Clint Eastwood was a natural because he’s probably the only true auteurist working in film today. He runs his own operation, which allows him to produce, direct and star in films that only he wants to do. Steve McQueen seemed to me the other side of Clint Eastwood. Where Eastwood had been able, relatively late in his career, to find his persona onscreen—the “Man With No Name,” and variations of—he really only played three characters in his acting career.

McQueen, on the other hand, couldn’t get the business end of it to work. And because of that, the films he produced didn’t work. He went out of business, and he kind of retreated from the film industry, and today he’s far less known than Eastwood. So these books work in tandem, in a way.

I read a lot of McQueen books before I did this, and to me they’re all the same—uninformed. Not to criticize other writers, but they didn’t capture him. Even his wife [Neile Adams], who wrote a pretty good memoir, saw him with such stars in her eyes that she couldn’t see the forest for the trees. I thought that a lot had been missed there with Neile’s book, the whole notion of a star is born, where he’s an unknown and she’s a big star, then he rises up to superstardom and she fades into the background, and what that did to them. Also the Marlon Brando complex that he had, the burden of Method acting, that really destroyed his greatest attempts at working. 

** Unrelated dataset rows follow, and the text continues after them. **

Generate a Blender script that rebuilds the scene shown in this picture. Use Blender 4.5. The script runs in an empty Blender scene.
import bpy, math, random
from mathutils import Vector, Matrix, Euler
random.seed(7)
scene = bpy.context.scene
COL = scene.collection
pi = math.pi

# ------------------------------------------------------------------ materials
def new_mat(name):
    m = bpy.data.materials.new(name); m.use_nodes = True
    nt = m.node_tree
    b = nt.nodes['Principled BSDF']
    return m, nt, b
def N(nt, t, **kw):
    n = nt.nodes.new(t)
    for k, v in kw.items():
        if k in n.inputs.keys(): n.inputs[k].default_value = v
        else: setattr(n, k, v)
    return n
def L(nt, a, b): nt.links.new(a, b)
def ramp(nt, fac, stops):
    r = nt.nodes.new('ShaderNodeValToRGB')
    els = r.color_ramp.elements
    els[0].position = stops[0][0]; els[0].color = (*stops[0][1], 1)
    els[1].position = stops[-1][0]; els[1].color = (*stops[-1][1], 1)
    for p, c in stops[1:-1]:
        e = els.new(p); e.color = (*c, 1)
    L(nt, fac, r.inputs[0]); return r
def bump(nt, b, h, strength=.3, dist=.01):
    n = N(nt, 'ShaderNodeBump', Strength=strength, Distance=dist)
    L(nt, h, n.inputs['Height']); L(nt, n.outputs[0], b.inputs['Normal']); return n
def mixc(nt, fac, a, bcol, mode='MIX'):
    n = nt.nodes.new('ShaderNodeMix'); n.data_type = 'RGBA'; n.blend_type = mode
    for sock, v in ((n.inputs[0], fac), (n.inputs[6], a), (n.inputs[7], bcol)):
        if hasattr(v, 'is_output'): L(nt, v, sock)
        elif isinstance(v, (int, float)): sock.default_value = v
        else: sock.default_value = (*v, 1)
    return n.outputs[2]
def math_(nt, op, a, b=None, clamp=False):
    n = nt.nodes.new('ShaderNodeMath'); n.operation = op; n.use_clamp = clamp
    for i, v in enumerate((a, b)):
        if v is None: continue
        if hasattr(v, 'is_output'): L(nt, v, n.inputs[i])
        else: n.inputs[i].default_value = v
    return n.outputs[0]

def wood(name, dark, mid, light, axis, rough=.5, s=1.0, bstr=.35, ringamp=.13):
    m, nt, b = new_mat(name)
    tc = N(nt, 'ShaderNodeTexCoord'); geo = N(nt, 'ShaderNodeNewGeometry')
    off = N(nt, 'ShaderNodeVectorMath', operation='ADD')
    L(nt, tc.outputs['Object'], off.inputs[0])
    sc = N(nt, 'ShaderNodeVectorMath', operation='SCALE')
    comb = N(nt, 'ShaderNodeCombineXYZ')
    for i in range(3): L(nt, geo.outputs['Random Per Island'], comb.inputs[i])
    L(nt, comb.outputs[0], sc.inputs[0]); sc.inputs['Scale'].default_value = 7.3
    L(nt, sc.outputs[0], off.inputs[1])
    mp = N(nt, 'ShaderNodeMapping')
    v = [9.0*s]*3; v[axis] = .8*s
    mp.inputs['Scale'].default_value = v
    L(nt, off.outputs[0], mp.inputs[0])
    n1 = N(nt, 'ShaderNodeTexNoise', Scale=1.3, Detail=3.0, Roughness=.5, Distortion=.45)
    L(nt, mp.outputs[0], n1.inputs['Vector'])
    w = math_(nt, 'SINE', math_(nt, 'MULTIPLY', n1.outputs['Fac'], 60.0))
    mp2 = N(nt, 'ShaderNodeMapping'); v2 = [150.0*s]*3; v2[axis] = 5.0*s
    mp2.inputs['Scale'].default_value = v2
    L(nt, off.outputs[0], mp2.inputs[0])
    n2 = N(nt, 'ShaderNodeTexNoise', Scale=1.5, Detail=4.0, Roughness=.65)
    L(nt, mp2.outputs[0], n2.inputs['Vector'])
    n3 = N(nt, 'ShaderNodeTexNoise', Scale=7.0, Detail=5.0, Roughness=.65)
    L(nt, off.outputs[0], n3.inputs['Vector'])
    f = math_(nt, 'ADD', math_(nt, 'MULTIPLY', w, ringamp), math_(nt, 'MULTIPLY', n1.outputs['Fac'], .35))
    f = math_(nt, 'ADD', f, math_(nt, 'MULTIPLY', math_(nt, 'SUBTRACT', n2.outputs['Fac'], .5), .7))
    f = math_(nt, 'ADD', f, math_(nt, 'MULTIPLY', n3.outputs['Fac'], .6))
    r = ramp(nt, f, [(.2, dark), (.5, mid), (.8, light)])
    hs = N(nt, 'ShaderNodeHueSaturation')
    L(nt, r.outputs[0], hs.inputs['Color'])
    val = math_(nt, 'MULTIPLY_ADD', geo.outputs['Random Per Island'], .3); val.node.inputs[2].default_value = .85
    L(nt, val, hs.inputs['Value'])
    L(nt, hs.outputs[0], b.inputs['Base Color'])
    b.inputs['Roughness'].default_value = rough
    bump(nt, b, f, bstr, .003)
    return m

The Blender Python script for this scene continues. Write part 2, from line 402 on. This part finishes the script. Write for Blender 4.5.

Do you think that McQueen is in danger of being forgotten?

Oh, absolutely. When you study auteurism, and you go back to Andrew Sarris and you see the list—Chaplin, 500-plus pictures; Hitchcock, 52 pictures; Ford, 100 pictures. With Steve McQueen, who only made 28 moves, it’s really not enough to make him a Paul Newman who made 85 or 90 movies—but however, the quality of most of the films are such that each film counts. I could name five or six Paul Newman films we probably haven’t thought of in a long time that were made, didn’t do well, and let’s move on to the next.

McQueen wasn’t like that. He chose carefully. His early black-and-white romances which we really don’t see anymore—Love with the Proper Stranger, films like that—are good kitchen-sink dramas that show you mostly the Marlon Brando detritus that he was trying to shake to find his own persona. When you get to the action films, the bigger action films like The Magnificent Seven, The Great Escape, and my favorite The Sand Pebbles, you see a complex actor on the screen, totally in synch with what film should do for him.

He was always pushing for less dialogue in every film he made. “We don’t need this dialogue; just show it,” he would say to the directors, and that’s a natural filmmaking instinct. It’s film, it’s visual; show it. In Bullitt there’s virtually no dialogue, you can watch it without a soundtrack. That film is the commercial peak of Steve McQueen’s career, but because he’s Steve McQueen and not Clint Eastwood, he turns away from that because there’s something there that he feels is not complete and he doesn’t want to become exactly what Clint wanted to become, which was being stereotyped as an action figure.

Had he lived, do you think he might have become a savvy director, like Eastwood did?

He was looking for something more. Did he find it? I don’t think so. I think Le Mans was a disaster; the Henrik Ibsen movie [An Enemy of the People] was an out-and-out disaster; he made The Towering Inferno for money that he needed, and after that one or two cowboy films that he made because he had an eye toward directing. He really was supposed to direct Tom Horn because the director had been fired, but because of the DGA rules he couldn’t do it.

It’s always hard to say what people will do when they’re dead. Had he lived, I think he probably would have drifted into directing. And at that point, if he had successfully been able to make the transition, he would have discovered what Clint Eastwood had discovered, that it’s really not an acting medium after all, and actors are like messengers, no matter how glorified they are. McQueen was moving toward that, but didn’t live long enough to have that opportunity.

So we have his 28 films, of which I would say maybe 18 or 19 are first-rate movies. Will they live forever? Maybe not. But sometimes in art, longevity maybe isn’t the Promised Land. Sometimes with art, the flash, the moment is what counts. And he certainly had a moment.